Jihadist coordination is also apparent when French jihad websites are reviewed. As Robert Spencer wrote recently in FrontPageMagazine, one such weblog boasted: “The cops are petrified of us, everything must burn. Starting Monday, “Operation Midnight Sun” begins, tell everyone else, rendezvous for Momo and Abdul in Zone 4 … jihad Islamia Allah Akhbar.” Another added: “You don’t really think that we’re going to stop now? Are you stupid? It will continue, non-stop. We aren’t going to let up. The French won’t do anything and soon, we will be in the majority here.”
Despite such evidence, mainstream media reports in France continue to maintain that the riots are merely an economic manifestation of Muslim marginalization in French society caused by racism, French arrogance and the mistreatment of Muslim immigrants.

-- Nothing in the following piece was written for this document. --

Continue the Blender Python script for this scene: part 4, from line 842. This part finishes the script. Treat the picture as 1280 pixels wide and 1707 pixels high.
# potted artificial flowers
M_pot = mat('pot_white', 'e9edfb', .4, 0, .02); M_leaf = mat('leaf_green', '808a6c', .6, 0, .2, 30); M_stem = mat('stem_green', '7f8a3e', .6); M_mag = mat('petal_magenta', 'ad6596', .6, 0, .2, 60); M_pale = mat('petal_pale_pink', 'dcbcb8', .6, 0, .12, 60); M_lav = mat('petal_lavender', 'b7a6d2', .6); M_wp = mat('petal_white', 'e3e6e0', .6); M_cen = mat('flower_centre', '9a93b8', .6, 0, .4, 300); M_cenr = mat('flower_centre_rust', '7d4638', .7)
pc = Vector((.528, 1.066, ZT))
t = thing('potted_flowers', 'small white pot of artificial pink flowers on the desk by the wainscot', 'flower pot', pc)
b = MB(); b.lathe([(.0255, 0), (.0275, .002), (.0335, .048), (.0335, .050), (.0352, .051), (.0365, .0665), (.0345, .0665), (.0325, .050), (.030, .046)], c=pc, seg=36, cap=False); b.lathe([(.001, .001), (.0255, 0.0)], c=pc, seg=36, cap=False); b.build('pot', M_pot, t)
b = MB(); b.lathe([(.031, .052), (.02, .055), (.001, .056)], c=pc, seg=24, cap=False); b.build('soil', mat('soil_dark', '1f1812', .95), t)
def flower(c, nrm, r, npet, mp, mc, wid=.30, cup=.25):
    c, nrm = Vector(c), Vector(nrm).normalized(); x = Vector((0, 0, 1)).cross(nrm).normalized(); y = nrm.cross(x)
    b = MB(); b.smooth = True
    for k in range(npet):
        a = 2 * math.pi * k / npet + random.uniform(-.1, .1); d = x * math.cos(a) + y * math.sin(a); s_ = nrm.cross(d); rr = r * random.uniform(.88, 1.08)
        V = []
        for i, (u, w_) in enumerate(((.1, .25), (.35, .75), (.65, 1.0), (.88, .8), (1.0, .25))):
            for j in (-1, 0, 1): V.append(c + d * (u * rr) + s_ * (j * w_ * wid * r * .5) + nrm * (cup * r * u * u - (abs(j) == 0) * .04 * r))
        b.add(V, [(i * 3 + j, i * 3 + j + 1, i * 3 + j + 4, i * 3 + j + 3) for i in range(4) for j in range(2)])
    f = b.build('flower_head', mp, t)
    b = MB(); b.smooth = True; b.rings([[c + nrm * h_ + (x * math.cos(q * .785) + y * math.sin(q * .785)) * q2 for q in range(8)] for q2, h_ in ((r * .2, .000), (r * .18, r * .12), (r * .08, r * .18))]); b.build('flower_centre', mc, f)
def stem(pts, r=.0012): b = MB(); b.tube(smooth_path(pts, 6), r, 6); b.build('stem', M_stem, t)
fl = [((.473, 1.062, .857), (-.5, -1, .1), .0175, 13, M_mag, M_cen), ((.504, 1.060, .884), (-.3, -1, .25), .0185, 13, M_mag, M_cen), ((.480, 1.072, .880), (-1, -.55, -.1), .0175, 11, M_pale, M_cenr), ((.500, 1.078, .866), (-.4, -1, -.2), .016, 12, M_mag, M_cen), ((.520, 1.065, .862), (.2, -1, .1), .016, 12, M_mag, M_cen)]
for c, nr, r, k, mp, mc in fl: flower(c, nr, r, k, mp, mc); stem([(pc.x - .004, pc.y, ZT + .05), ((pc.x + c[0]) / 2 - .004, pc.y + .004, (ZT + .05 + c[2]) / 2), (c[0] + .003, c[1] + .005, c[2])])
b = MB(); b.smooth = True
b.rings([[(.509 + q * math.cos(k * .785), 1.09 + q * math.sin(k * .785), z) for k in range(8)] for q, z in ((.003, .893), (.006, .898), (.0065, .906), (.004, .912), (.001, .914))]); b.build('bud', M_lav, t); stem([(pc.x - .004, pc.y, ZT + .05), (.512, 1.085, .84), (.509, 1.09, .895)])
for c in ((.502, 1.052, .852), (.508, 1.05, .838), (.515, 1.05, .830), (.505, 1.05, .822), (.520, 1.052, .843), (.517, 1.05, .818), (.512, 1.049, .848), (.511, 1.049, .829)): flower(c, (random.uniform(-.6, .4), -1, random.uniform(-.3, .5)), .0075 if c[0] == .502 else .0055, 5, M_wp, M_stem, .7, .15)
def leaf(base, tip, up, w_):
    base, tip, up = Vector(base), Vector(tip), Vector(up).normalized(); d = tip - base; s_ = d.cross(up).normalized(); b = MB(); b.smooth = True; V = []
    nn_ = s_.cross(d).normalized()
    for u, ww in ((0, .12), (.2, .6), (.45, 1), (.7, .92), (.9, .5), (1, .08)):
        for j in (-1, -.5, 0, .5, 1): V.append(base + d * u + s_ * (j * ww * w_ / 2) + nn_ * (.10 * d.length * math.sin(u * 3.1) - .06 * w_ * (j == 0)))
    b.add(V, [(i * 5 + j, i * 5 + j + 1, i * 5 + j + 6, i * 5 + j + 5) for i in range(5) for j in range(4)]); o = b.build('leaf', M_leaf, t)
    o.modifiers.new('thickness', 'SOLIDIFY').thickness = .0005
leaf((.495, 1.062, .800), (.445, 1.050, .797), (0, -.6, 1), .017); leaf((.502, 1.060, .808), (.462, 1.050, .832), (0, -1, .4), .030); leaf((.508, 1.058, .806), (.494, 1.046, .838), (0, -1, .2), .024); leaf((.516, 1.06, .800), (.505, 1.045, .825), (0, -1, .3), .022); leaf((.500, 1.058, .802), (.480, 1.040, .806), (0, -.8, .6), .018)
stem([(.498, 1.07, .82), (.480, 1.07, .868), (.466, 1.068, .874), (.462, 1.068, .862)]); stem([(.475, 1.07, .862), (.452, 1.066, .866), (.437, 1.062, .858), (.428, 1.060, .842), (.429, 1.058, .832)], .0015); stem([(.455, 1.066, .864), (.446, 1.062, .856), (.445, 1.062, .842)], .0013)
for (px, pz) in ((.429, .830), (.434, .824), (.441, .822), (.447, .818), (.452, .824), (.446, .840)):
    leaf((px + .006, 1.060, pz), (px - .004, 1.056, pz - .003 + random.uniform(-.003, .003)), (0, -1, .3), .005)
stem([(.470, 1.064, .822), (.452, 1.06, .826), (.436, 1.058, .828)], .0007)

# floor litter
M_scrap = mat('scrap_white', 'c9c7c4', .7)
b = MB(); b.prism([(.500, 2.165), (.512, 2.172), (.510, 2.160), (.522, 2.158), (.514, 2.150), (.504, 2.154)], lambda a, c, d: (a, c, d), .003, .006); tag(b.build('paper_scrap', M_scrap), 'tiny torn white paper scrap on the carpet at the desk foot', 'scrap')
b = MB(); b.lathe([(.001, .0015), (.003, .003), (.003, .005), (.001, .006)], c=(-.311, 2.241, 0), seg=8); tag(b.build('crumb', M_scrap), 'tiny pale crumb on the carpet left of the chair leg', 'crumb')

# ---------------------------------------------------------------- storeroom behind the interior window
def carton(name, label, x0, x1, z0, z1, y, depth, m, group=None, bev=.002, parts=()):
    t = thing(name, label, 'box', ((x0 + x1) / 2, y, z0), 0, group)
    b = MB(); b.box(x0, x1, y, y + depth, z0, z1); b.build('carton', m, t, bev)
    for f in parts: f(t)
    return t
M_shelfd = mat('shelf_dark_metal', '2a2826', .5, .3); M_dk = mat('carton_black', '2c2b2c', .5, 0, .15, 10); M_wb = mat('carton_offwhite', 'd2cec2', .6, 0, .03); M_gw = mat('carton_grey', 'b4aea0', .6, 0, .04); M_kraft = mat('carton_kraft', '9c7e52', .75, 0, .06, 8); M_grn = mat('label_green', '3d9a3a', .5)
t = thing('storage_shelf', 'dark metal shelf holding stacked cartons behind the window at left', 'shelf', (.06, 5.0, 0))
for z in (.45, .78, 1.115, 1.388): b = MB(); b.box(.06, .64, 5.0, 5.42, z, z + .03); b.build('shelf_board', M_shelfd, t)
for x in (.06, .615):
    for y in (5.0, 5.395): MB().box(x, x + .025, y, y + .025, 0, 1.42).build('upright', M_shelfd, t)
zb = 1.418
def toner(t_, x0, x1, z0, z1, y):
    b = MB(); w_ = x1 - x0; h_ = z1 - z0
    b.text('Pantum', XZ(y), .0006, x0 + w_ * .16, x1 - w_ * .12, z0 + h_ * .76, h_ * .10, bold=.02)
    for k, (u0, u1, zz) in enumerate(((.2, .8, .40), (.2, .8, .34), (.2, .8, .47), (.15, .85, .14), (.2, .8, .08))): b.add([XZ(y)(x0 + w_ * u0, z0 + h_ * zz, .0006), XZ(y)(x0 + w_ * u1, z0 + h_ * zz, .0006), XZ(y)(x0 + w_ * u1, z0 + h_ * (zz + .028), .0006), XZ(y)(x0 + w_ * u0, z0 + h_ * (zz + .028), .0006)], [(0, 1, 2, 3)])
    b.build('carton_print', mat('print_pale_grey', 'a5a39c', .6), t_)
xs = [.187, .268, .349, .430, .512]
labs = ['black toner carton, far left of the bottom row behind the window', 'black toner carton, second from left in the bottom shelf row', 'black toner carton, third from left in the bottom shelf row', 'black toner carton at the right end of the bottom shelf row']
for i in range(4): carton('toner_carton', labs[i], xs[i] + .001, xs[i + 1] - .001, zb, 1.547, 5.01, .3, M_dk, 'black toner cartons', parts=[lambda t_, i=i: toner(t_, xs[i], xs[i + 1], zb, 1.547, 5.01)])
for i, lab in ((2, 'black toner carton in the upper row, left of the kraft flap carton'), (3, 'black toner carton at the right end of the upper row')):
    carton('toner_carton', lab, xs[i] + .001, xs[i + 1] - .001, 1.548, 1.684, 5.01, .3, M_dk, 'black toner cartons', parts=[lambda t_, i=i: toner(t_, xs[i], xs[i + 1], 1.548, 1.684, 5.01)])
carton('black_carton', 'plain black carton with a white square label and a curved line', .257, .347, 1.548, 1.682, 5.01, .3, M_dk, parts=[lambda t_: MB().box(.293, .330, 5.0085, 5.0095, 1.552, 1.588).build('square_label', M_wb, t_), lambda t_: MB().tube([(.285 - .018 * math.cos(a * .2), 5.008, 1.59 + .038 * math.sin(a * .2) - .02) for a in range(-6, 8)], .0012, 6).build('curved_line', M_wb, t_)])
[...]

That may well be one possible explanation, except for the fact that France, in particular, has been more than tolerant towards its indigenous Muslim population. It has established an official organization to oversee French Islam (the French Council for the Muslim Religion – CFCM) and is even discussing revising France’s secular laws to allow the government to fund mosques.
Journalist Amir Taheri suggests that French Muslims are not interested in assimilation at all. He believes (and he is not alone in his thinking) that their ultimate plan is to seek autonomy in areas where they form a majority of the population. This would permit the French Muslim community to organize its own social, cultural and educational life in accordance with shari’a or Islamic law. Taheri notes that, in many parts of France, that system already exists – Muslim leaders control a defined territorial area and French police know that they are not welcome there.
France has now come to understand that its multicultural policies have failed. Disparate groups (such as its indigenous Muslim community) cannot co-exist within a nation without any idea that they must share at least some basic values with the country in which they dwell. The French are paying the price today for blithely assuming that France could absorb a population holding values vastly different from their own.
Watch these events very carefully. With it’s estimated 5 million Muslims, France may be the harbinger of a new Europe where, one day, minerets will overshadow Europe’s bell towers and basilicas, new laws will be enacted that will grant them special religious privileges, and a rapidly growing, non-assimilated European Muslim majority will increasingly make its voice heard in the corridors of European power.
The coming of Eurabia may not be far off. What has yet to be determined, however, is whether France (and indeed Europe) will be radicalized by Islam or whether Islam will be moderated by European tolerance.